Full-duplex reflective beamsteering metasurface featuring magnetless nonreciprocal amplification

Nonreciprocal radiation refers to electromagnetic wave radiation in which a structure provides different responses under the change of the direction of the incident field. Modern wireless telecommunication systems demand versatile apparatuses which are capable of full-duplex nonreciprocal wave processing and amplification, especially in the reflective state. To realize such a functionality, we propose an architecture in which a chain of series cascaded radiating patches are integrated with nonreciprocal phase shifters, providing an original and efficient apparatus for full-duplex reflective beamsteering. Such an ultrathin reflective metasurface can provide directive and diverse radiation beams, large wave amplification, steerable beams by simply changing the bias of the gradient active nonmagnetic nonreciprocal phase shifters, and is immune to undesired time harmonics.

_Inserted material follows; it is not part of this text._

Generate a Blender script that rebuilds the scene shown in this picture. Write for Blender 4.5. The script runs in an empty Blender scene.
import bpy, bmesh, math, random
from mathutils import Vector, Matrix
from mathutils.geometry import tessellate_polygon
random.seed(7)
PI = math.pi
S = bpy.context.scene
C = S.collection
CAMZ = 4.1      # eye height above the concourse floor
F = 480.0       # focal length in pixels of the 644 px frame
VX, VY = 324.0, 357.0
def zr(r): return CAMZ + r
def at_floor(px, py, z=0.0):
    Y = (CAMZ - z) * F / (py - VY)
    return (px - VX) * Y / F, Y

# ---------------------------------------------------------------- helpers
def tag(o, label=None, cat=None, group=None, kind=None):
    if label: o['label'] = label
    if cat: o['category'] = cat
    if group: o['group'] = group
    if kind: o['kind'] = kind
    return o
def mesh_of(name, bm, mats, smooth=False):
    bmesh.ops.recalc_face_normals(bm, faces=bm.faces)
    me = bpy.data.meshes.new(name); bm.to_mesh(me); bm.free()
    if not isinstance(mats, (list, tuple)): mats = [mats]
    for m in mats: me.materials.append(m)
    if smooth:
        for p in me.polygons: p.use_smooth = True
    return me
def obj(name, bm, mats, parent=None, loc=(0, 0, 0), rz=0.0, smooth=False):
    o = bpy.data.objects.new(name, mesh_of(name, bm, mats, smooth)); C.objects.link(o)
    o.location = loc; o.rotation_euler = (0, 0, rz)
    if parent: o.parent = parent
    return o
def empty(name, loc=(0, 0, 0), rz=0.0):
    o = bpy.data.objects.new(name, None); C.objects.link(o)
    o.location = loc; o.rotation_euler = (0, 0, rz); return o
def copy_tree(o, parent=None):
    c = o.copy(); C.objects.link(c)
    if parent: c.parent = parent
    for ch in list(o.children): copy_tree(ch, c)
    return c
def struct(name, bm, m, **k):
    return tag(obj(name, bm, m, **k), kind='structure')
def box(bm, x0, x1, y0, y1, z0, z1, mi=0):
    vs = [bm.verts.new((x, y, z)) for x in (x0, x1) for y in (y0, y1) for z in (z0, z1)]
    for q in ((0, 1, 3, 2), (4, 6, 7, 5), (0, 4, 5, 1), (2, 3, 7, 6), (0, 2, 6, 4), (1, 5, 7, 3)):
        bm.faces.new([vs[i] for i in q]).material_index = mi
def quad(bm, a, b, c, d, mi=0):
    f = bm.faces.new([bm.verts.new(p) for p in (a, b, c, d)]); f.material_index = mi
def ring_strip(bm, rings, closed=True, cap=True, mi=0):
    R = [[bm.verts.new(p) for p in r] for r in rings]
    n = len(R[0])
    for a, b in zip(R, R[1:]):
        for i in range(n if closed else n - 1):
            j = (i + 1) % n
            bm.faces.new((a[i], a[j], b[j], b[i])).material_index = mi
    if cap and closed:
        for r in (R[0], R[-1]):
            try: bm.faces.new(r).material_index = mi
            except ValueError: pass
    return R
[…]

Having accomplished all these functionalities in the reflective state, the metasurface represents a conspicuous apparatus for efficient, controllable and programmable wave engineering. Metasurfaces promise complex functionalities in electromagnetic wave control. Here the authors present an architecture for full-duplex reflective beamsteering based on series-connected radiative patches and nonreciprocal phase shifters.

Automated summary

The study introduces an architecture combining series-connected radiative patches and nonreciprocal phase shifters to achieve full-duplex reflective beamsteering, demonstrating the efficiency and programmability of ultrathin reflective metasurfaces in electromagnetic wave control.